4) Blue Is The Warmest Color
After scooping the prestigious Palme D’or award from the Cannes Film Festival in 2013, Blue Is The Warmest Color became a subject of severe scrutiny by film scholars and critics, who lauded its female-focused approach, welcomed a new talent in Tunisian director Abdellatif Kechiche, and provided expansive commentary on the significance of the controversial sex sequences that had certain audiences members up in arms.
The fact that Blue Is The Warmest Color was based on a French graphic novel from 2010 largely became lost amid the movie’s intense reception, and Julie Maroh’s source material was pushed briefly aside in the melee as every critic clambered to throw in their own two cents’ worth on the movie’s themes.

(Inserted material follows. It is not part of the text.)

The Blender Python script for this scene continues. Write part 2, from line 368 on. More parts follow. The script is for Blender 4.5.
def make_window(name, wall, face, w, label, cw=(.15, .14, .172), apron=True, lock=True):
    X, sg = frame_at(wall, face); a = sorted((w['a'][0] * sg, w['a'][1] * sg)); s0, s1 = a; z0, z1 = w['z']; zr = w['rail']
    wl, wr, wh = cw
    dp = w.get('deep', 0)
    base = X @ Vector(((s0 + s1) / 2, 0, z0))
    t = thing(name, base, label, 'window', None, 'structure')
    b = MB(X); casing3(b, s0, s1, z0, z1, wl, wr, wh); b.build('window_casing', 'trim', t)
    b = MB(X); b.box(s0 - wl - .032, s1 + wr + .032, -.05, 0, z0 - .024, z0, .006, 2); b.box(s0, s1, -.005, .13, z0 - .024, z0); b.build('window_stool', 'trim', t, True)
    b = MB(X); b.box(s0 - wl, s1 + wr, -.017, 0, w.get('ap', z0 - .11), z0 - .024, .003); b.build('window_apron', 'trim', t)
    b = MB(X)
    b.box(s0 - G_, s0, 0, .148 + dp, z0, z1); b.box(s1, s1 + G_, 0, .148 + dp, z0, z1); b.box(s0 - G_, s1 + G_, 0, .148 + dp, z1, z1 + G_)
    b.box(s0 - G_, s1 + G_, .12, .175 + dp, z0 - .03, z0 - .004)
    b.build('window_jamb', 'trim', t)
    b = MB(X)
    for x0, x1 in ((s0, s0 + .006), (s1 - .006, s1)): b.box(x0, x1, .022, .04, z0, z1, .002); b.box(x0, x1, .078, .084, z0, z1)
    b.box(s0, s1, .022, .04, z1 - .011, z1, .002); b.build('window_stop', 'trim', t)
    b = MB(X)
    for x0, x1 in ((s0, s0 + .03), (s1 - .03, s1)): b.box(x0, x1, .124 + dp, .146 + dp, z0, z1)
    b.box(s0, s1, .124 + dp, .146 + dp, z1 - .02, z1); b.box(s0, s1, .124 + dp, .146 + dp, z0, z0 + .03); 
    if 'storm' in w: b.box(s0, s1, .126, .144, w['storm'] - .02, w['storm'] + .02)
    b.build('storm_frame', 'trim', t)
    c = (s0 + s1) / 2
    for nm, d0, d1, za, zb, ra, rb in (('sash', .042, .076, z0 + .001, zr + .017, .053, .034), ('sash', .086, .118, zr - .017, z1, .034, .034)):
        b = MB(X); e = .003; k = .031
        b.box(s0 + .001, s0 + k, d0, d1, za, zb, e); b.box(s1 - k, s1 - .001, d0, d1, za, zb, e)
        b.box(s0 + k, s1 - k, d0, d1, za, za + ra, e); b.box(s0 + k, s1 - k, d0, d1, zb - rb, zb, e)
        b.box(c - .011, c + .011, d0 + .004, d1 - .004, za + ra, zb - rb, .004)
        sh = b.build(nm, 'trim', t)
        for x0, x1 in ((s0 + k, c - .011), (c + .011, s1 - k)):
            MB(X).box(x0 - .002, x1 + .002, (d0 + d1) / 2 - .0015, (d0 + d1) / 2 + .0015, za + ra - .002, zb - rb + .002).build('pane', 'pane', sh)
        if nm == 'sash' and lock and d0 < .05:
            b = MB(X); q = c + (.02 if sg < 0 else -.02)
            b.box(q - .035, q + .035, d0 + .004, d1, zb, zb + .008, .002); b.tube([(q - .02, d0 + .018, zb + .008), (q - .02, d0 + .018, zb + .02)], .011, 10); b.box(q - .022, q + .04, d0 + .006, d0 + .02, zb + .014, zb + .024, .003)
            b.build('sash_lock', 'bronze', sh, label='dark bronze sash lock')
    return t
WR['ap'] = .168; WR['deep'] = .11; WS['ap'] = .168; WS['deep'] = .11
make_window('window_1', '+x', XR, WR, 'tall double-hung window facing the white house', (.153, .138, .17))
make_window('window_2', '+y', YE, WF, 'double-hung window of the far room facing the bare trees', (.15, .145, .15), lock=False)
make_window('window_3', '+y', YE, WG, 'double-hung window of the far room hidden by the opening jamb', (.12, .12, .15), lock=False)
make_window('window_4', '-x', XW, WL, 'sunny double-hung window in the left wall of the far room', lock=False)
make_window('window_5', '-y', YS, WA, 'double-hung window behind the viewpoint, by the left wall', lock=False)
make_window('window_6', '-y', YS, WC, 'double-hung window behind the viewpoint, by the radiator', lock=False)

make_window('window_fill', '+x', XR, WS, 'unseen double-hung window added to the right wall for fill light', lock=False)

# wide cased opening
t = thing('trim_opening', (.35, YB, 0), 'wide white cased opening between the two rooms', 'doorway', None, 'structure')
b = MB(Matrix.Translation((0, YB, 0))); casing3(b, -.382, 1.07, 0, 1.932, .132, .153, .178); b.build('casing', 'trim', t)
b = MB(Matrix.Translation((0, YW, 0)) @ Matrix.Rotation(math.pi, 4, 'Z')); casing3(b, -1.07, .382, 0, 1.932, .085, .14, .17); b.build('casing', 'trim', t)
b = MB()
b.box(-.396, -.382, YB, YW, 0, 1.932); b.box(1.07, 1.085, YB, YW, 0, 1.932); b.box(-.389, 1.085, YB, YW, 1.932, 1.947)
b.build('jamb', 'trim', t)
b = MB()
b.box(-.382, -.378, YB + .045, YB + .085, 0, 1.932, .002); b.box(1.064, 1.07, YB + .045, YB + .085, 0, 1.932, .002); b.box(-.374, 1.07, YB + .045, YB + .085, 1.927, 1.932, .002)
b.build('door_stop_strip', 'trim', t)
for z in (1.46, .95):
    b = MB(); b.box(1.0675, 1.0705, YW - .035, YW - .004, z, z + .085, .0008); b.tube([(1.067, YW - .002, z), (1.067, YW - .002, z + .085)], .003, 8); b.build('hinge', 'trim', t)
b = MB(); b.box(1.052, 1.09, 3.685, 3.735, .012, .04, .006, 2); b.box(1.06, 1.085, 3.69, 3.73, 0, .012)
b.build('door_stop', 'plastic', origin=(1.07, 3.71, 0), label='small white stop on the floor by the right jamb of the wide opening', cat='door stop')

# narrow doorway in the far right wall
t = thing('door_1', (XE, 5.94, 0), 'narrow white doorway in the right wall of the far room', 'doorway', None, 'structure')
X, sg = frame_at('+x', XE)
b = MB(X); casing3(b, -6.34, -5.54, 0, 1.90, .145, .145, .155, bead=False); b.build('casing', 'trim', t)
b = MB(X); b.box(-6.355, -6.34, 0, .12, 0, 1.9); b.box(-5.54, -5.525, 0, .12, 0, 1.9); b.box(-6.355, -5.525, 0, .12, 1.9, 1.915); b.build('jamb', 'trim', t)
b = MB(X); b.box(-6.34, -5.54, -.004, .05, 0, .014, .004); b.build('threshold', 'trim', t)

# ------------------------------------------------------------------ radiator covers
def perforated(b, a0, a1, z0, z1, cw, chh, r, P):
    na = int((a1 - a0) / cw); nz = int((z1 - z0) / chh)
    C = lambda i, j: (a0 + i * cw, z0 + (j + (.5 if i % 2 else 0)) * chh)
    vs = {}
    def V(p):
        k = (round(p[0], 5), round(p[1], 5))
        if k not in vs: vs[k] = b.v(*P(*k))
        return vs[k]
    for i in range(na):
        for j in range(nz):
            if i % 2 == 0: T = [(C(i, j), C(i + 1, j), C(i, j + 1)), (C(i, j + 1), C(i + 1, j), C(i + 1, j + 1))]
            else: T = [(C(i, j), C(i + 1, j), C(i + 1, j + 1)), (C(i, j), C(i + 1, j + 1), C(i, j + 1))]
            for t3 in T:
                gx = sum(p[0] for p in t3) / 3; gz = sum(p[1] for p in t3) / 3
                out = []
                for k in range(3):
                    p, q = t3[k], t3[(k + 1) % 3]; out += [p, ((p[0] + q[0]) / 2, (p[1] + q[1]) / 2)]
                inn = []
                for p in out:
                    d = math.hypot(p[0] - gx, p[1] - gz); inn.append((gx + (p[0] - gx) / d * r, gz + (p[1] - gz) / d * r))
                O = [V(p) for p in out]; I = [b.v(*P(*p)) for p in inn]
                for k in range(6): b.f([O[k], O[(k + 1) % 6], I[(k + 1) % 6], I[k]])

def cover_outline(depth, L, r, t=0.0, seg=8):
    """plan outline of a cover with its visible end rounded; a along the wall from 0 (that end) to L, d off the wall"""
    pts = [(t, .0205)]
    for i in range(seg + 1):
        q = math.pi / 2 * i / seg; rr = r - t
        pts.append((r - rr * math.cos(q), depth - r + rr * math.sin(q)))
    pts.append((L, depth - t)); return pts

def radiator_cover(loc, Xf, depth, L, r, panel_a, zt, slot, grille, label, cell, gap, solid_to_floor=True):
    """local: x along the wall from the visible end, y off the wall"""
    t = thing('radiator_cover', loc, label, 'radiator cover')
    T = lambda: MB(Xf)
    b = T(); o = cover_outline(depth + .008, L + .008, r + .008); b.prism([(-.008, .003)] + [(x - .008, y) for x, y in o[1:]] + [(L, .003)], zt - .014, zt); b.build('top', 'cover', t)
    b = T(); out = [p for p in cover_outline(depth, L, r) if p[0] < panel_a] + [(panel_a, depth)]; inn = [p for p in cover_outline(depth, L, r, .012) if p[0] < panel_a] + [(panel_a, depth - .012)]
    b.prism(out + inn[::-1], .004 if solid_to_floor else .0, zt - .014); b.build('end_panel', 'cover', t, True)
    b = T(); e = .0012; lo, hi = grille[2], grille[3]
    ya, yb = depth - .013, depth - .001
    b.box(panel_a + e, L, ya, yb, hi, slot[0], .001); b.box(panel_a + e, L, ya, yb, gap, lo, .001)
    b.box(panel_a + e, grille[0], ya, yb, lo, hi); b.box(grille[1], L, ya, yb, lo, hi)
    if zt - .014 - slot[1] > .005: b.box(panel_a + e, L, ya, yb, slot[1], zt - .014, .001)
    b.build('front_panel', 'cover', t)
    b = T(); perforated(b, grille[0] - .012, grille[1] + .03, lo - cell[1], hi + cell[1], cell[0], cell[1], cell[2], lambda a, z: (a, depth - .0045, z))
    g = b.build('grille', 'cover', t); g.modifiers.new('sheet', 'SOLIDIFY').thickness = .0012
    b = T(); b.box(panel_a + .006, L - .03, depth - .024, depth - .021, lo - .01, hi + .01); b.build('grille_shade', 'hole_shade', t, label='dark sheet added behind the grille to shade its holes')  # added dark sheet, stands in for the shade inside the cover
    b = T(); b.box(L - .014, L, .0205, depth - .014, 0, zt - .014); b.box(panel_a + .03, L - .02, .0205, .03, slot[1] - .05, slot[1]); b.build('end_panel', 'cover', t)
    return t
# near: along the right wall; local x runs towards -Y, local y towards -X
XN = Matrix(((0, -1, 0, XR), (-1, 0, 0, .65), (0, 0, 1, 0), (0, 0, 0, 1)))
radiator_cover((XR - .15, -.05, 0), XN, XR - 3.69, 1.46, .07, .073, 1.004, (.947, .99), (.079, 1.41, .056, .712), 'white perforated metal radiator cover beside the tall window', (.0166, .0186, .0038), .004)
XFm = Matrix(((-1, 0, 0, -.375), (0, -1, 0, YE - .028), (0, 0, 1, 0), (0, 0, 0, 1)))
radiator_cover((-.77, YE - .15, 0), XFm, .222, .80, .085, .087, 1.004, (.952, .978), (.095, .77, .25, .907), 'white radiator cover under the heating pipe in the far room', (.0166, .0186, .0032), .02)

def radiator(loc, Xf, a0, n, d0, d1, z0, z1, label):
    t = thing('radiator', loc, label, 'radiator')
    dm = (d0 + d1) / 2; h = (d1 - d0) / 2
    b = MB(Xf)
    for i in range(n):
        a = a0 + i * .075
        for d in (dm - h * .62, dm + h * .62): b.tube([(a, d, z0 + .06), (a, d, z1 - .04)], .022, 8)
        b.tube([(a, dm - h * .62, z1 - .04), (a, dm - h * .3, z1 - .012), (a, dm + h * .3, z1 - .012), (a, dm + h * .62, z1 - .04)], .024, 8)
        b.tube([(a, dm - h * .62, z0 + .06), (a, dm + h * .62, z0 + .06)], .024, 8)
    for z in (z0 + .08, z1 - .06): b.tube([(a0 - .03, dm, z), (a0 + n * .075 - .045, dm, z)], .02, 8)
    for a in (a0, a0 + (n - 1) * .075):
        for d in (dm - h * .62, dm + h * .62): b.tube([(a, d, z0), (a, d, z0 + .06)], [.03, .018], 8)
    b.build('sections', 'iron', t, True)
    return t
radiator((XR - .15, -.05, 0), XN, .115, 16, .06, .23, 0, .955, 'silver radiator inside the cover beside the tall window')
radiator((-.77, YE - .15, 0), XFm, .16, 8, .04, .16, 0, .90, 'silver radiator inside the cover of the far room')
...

Perhaps another reason that Maroh’s graphic novel was glossed over by some was due to the fact that director Keciche uses the same characters to transform the movie into something a little different from the book that inspired it. The movie and book are set in slightly different eras, which creates noteworthy distinctions given the all-encompassing theme of homosexuality. After all, the further you go back, the less accepting society appears to be with regards to same sex relationships. As such, the particulars of the relationship between the two young female leads differs between graphic novel and film, but the main themes of love, longing and discovery remain safely intact.
Blue Is The Warmest Color will forever be the first comic book adaptation to win a Palme D’or, and for that reason alone its source material deserves wider attention. You may be startled by the differences in third act across the alternative forms of media, but with both the film and the novel, all the key ingredients are there for fine, deeply affecting work that’s worthy of your time.